Leeds is still waiting to hear about plans for a modern £245m trolleybus scheme, first discussed in 2007.

If approved, the new trolleybus network would link two park-and-ride sites at the edge of Leeds with the city centre.

A trolleybus has rubber tyres and runs on overhead electric power, unlike a tram which runs on rails in the ground.

The cities of Bradford and Leeds were the first in the UK to introduce trolley buses 100 years ago in June 1911.

Bradford was also the last place in the country to run trolleybuses using them until 1972.

In May this year Leeds City Council approved a bid to go to the Department for Transport.

Leeds City Council claimed the new scheme could generate around 4,000 jobs in Leeds and the wider city region, as well as around 1,000 jobs during the construction.

The council expects that a government decision will not be made until after September 2011.

Stanley King, a former Bradford councillor and member of the transport committee, who is a trolleybus enthusiast, said: "I hope the new Leeds scheme happens, the system would be a catalyst for the rest of the country and show everybody how easy it would be to run."

Image caption,
This trolleybus at Bradford Industrial Museum was last used in 1972

In the early years of the 20th Century in Bradford, public transport services to outlying villages were thought to not justify the cost of a tramway and trolleybuses, already running in continental Europe, were seen as a cheap and reliable system.
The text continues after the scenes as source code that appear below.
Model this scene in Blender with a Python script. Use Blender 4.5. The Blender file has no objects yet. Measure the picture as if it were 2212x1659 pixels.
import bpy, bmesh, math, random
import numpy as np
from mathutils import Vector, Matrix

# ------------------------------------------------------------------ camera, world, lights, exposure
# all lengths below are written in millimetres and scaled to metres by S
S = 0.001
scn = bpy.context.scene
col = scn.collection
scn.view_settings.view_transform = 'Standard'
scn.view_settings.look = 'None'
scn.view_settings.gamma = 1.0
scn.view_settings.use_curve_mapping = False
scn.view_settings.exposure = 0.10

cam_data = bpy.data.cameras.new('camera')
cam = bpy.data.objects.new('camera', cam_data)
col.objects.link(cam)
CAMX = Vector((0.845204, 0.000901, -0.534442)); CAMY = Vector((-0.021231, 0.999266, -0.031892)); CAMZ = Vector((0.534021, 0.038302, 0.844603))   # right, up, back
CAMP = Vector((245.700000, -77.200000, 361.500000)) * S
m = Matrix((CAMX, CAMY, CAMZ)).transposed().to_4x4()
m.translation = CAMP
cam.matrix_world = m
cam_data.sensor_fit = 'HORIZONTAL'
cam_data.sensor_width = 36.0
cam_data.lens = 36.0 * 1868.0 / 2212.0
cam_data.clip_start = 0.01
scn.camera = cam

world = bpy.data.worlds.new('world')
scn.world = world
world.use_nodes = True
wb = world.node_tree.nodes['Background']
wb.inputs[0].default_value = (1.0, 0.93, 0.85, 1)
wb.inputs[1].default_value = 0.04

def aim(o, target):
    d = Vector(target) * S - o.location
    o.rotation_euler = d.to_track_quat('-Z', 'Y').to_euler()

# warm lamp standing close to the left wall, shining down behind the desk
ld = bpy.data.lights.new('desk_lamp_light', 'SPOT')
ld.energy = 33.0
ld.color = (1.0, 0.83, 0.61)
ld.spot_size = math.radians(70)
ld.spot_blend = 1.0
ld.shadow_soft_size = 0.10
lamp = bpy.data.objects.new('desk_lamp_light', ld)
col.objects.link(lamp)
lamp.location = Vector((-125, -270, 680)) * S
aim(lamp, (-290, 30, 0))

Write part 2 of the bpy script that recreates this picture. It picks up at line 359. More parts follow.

The first route introduced in Bradford was from Laisterdyke to Dudley Hill.

The Bradford corporation of the time even had its own electricity-generating works so power for the buses was cheap, and the surplus power was used to provide some of the city's domestic electricity.

Mr King said: "Bradford is hilly and that was ideal for the system. The buses used electricity only when accelerating; they climbed hills surprisingly well."

At the system's peak there were 47 miles of route and around 200 trolleybuses in the city.

On the main route there was a bus about every three minutes, and Mr King remembered "an endless procession of trolleybuses".